The homeless Gwynplaine is seen wandering through a snowstorm and discovers an abandoned baby girl, the blind Dea. The two children are eventually taken in by Ursus, a mountebank. Years pass and Gwynplaine falls in love with Dea, but refuses to marry her because he feels his hideous face makes him unworthy. The three earn their living through plays highlighting the public's fascination with Gwynplaine's disfigurement. This gains them attention from the Queen, who demands that Gwynplaine marry an official who is living in his inheritance. Gwynplaine escapes and leaves in exile with Dea. In the novel, Dea dies while at sea and Gwynplaine drowns himself. This ending never made it in the final film.
The Joker[]
In 1940, comic book artist Jerry Robinson used Gwynplaine's lanky physique and grotesque grin as the visual inspiration for the Joker, Batman's archenemy. There the similarity ends, however; Gwynplaine is an embittered hero, while the Joker is a psychopathic criminal.

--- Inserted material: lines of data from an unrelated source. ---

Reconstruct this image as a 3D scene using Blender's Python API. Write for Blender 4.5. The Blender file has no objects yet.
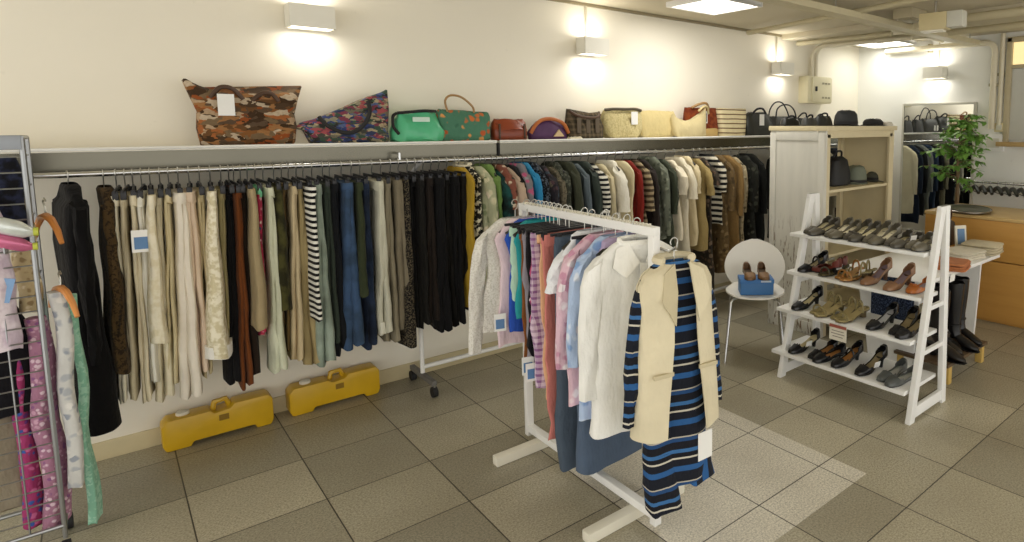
import bpy, bmesh, math, random
from mathutils import Vector, Matrix
PI = math.pi
R = random.Random(7)
SC = bpy.context.scene
COL = SC.collection

# ------------------------------------------------------------------ camera
F, PX, PY, H = 618.0, 688.0, 190.0, 1.6        # focal length and principal point of the 1024x542 frame
YAW = math.atan2(652, 622); PIT = math.atan(65 / 618)
FW = Vector((math.cos(YAW) * math.cos(PIT), math.sin(YAW) * math.cos(PIT), -math.sin(PIT)))
RT = Vector((math.sin(YAW), -math.cos(YAW), 0)); UP = RT.cross(FW)
cam = bpy.data.cameras.new('camera'); co = bpy.data.objects.new('camera', cam); COL.objects.link(co)
co.matrix_world = Matrix(((RT.x, UP.x, -FW.x, 0), (RT.y, UP.y, -FW.y, 0), (RT.z, UP.z, -FW.z, H), (0, 0, 0, 1)))
cam.sensor_fit = 'HORIZONTAL'; cam.sensor_width = 36; cam.lens = F / 1024 * 36
cam.shift_x = (512 - PX) / 1024; cam.shift_y = (PY - 271) / 1024; cam.clip_start = .05
SC.camera = co

def ray(x, y): return FW + RT * ((x - PX) / F) + UP * (-(y - PY) / F)
def onY(x, y, Y): d = ray(x, y); t = Y / d.y; return d.x * t, H + d.z * t       # (X, Z) on the plane Y
def onX(x, y, X): d = ray(x, y); t = X / d.x; return d.y * t, H + d.z * t       # (Y, Z) on the plane X
def onZ(x, y, z=0): d = ray(x, y); t = (z - H) / d.z; return d.x * t, d.y * t

# ------------------------------------------------------------------ materials
def lin(c):
    if isinstance(c, str): c = [int(c[i:i + 2], 16) for i in (0, 2, 4)]
    return tuple(((v / 255) / 12.92 if v / 255 <= .04045 else ((v / 255 + .055) / 1.055) ** 2.4) for v in c) + (1,)
MC = {}
class N:
    """small node helper"""
    def __init__(s, name):
        s.m = bpy.data.materials.new(name); s.m.use_nodes = True; s.t = s.m.node_tree
        s.b = s.t.nodes['Principled BSDF']
    def n(s, ty, **k):
        o = s.t.nodes.new(ty)
        for a, v in k.items(): setattr(o, a, v)
        return o
    def l(s, a, b): s.t.links.new(a, b)
    def coord(s): return s.n('ShaderNodeTexCoord').outputs['Object']
    def math(s, op, a, b=None, c=None):
        o = s.n('ShaderNodeMath', operation=op)
        for i, v in enumerate((a, b, c)):
            if v is None: continue
            if isinstance(v, (int, float)): o.inputs[i].default_value = v
            else: s.l(v, o.inputs[i])
        return o.outputs[0]
    def noise(s, scale, detail=2, vec=None, rough=.5):
        o = s.n('ShaderNodeTexNoise'); o.inputs['Scale'].default_value = scale; o.inputs['Detail'].default_value = detail
        o.inputs['Roughness'].default_value = rough
        s.l(vec if vec is not None else s.coord(), o.inputs['Vector']); return o.outputs['Fac']
    def mix(s, f, a, b):
        o = s.n('ShaderNodeMix', data_type='RGBA')
        if isinstance(f, (int, float)): o.inputs[0].default_value = f
        else: s.l(f, o.inputs[0])
        for i, v in ((6, a), (7, b)):
            if isinstance(v, tuple): o.inputs[i].default_value = v
            else: s.l(v, o.inputs[i])
        return o.outputs[2]
    def ramp(s, f, stops, const=False):
        o = s.n('ShaderNodeValToRGB'); e = o.color_ramp
        if const: e.interpolation = 'CONSTANT'
        while len(e.elements) < len(stops): e.elements.new(.5)
        for el, (p, c) in zip(e.elements, stops): el.position = p; el.color = c
        s.l(f, o.inputs[0]); return o.outputs[0]
    def bump(s, h, st, d=.01):
        o = s.n('ShaderNodeBump'); o.inputs['Strength'].default_value = st; o.inputs['Distance'].default_value = d
        s.l(h, o.inputs['Height']); s.l(o.outputs[0], s.b.inputs['Normal'])
    def col(s, c):
        if isinstance(c, tuple): s.b.inputs['Base Color'].default_value = c
        else: s.l(c, s.b.inputs['Base Color'])
    def set(s, rough=.5, metal=0, **k):
        s.b.inputs['Roughness'].default_value = rough; s.b.inputs['Metallic'].default_value = metal
        for a, v in k.items(): s.b.inputs[a.replace('_', ' ')].default_value = v
        return s.m
def dk(c, f): return tuple(v * f for v in c[:3]) + (1,)
def plain(c, rough=.5, metal=0, var=.08, scale=18, **k):
    key = ('p', c, rough, metal, var, tuple(k.items()))
    if key not in MC:
        n = N('surface_' + str(len(MC))); b = lin(c)
        n.col(n.mix(n.noise(scale, 3), dk(b, 1 - var), dk(b, 1 + var))); MC[key] = n.set(rough, metal, **k)
    return MC[key]
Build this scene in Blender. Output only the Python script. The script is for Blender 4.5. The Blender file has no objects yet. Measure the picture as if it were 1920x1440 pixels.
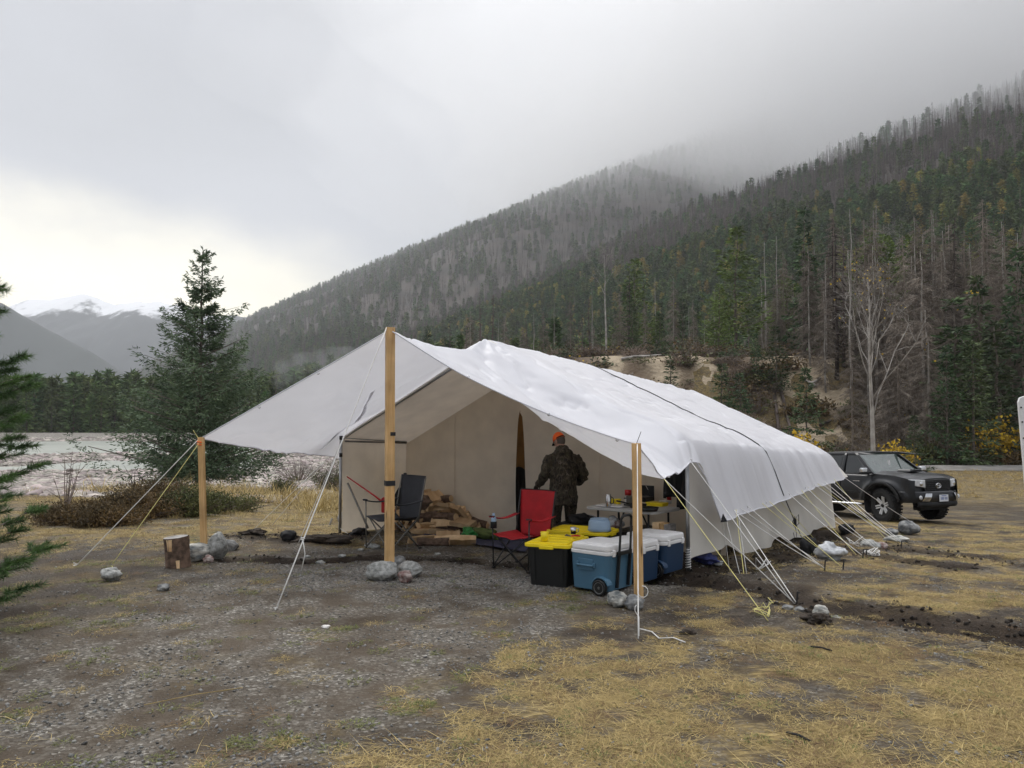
import bpy, bmesh, math, random
import numpy as np
from mathutils import Vector, Matrix, Quaternion
R = math.radians
rng = np.random.default_rng(7)
random.seed(7)
C = bpy.context.scene.collection
SC = bpy.context.scene

# ------------------------------------------------------------------ camera
F = 1450.0
CAMZ = 1.65
PITCH = math.atan(75 / F)
cam_d = bpy.data.cameras.new('camera')
cam_d.sensor_width = 36
cam_d.lens = 36 * F / 1920
cam_d.clip_start = 0.05
cam_d.clip_end = 30000
cam = bpy.data.objects.new('camera', cam_d)
C.objects.link(cam)
cam.location = (0, 0, CAMZ)
cam.rotation_euler = (R(90) + PITCH, 0, 0)
SC.camera = cam

# ------------------------------------------------------------------ world, sun, exposure
SUN_EL, SUN_AZ = 55.0, -25.0       # azimuth from +Y, clockwise
w = bpy.data.worlds.new('World')
SC.world = w
w.use_nodes = True
nt = w.node_tree
nt.nodes.clear()
def wn(t, **k):
    n = nt.nodes.new(t)
    for a, b in k.items():
        setattr(n, a, b)
    return n
out = wn('ShaderNodeOutputWorld')
bg = wn('ShaderNodeBackground')
bg.inputs['Strength'].default_value = 0.1
sky = wn('ShaderNodeTexSky', sky_type='NISHITA', sun_disc=False)
sky.sun_elevation = R(SUN_EL)
sky.sun_rotation = R(SUN_AZ)
tc = wn('ShaderNodeTexCoord')
# large soft cloud shapes
mp = wn('ShaderNodeMapping')
mp.inputs['Scale'].default_value = (1.0, 1.0, 2.2)
nz = wn('ShaderNodeTexNoise')
nz.inputs['Scale'].default_value = 1.9
nz.inputs['Detail'].default_value = 5
nz.inputs['Roughness'].default_value = 0.5
cr = wn('ShaderNodeValToRGB')
cr.color_ramp.elements[0].position = 0.33
cr.color_ramp.elements[0].color = (3.1, 3.16, 3.3, 1)
cr.color_ramp.elements[1].position = 0.68
cr.color_ramp.elements[1].color = (4.0, 4.08, 4.32, 1)
nt.links.new(tc.outputs['Generated'], mp.inputs['Vector'])
nt.links.new(mp.outputs[0], nz.inputs['Vector'])
nt.links.new(nz.outputs['Fac'], cr.inputs['Fac'])
# brighter overhead (overcast gradient)
sep = wn('ShaderNodeSeparateXYZ')
nt.links.new(tc.outputs['Generated'], sep.inputs[0])
mr = wn('ShaderNodeMapRange')
mr.inputs['From Min'].default_value = 0.46
mr.inputs['From Max'].default_value = 0.95
mr.inputs['To Min'].default_value = 1.0
mr.inputs['To Max'].default_value = 3.8
nt.links.new(sep.outputs['Z'], mr.inputs['Value'])
mul = wn('ShaderNodeVectorMath', operation='SCALE')
nt.links.new(cr.outputs[0], mul.inputs[0])
nt.links.new(mr.outputs[0], mul.inputs['Scale'])
# bright opening low over the far valley
mp2 = wn('ShaderNodeMapping')
bd = Vector((math.sin(R(-33)) , math.cos(R(-33)), 0.13)).normalized()
mp2.inputs['Location'].default_value = (-bd.x * 1.0, -bd.y * 1.0, -bd.z * 3.6)
mp2.inputs['Scale'].default_value = (1.0, 1.0, 3.6)
nt.links.new(tc.outputs['Generated'], mp2.inputs['Vector'])
nz2 = wn('ShaderNodeTexNoise')
nz2.inputs['Scale'].default_value = 6
nz2.inputs['Detail'].default_value = 4
nt.links.new(mp.outputs[0], nz2.inputs['Vector'])
ln = wn('ShaderNodeVectorMath', operation='LENGTH')
nt.links.new(mp2.outputs[0], ln.inputs[0])
ad = wn('ShaderNodeMath', operation='MULTIPLY_ADD')
nt.links.new(nz2.outputs['Fac'], ad.inputs[0])
ad.inputs[1].default_value = 0.35
nt.links.new(ln.outputs['Value'], ad.inputs[2])
mr2 = wn('ShaderNodeMapRange', interpolation_type='SMOOTHSTEP')
mr2.inputs['From Min'].default_value = 0.30
mr2.inputs['From Max'].default_value = 0.74
mr2.inputs['To Min'].default_value = 1.0
mr2.inputs['To Max'].default_value = 0.0
nt.links.new(ad.outputs[0], mr2.inputs['Value'])
mx = wn('ShaderNodeMix', data_type='RGBA')
nt.links.new(mr2.outputs[0], mx.inputs['Factor'])
nt.links.new(mul.outputs[0], mx.inputs['A'])
mx.inputs['B'].default_value = (13.5, 12.3, 8.9, 1)
mx2 = wn('ShaderNodeMix', data_type='RGBA')
mx2.inputs['Factor'].default_value = 0.93
nt.links.new(sky.outputs[0], mx2.inputs['A'])
nt.links.new(mx.outputs['Result'], mx2.inputs['B'])
nt.links.new(mx2.outputs['Result'], bg.inputs['Color'])
nt.links.new(bg.outputs[0], out.inputs['Surface'])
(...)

In the 1970s, Bob Kane acknowledged the inspiration for the Joker, and it was later explicitly referenced in the graphic novel, Batman: The Man Who Laughs. Comic book artist Brian Bolland said that watching The Man Who Laughs was one of his inspirations for drawing the graphic novel Batman: The Killing Joke (1988). In the 2003 "Wild Cards" episode of the Justice League animated series, The Joker infiltrated a TV station by using the alias "Gwynplaine Entertainment".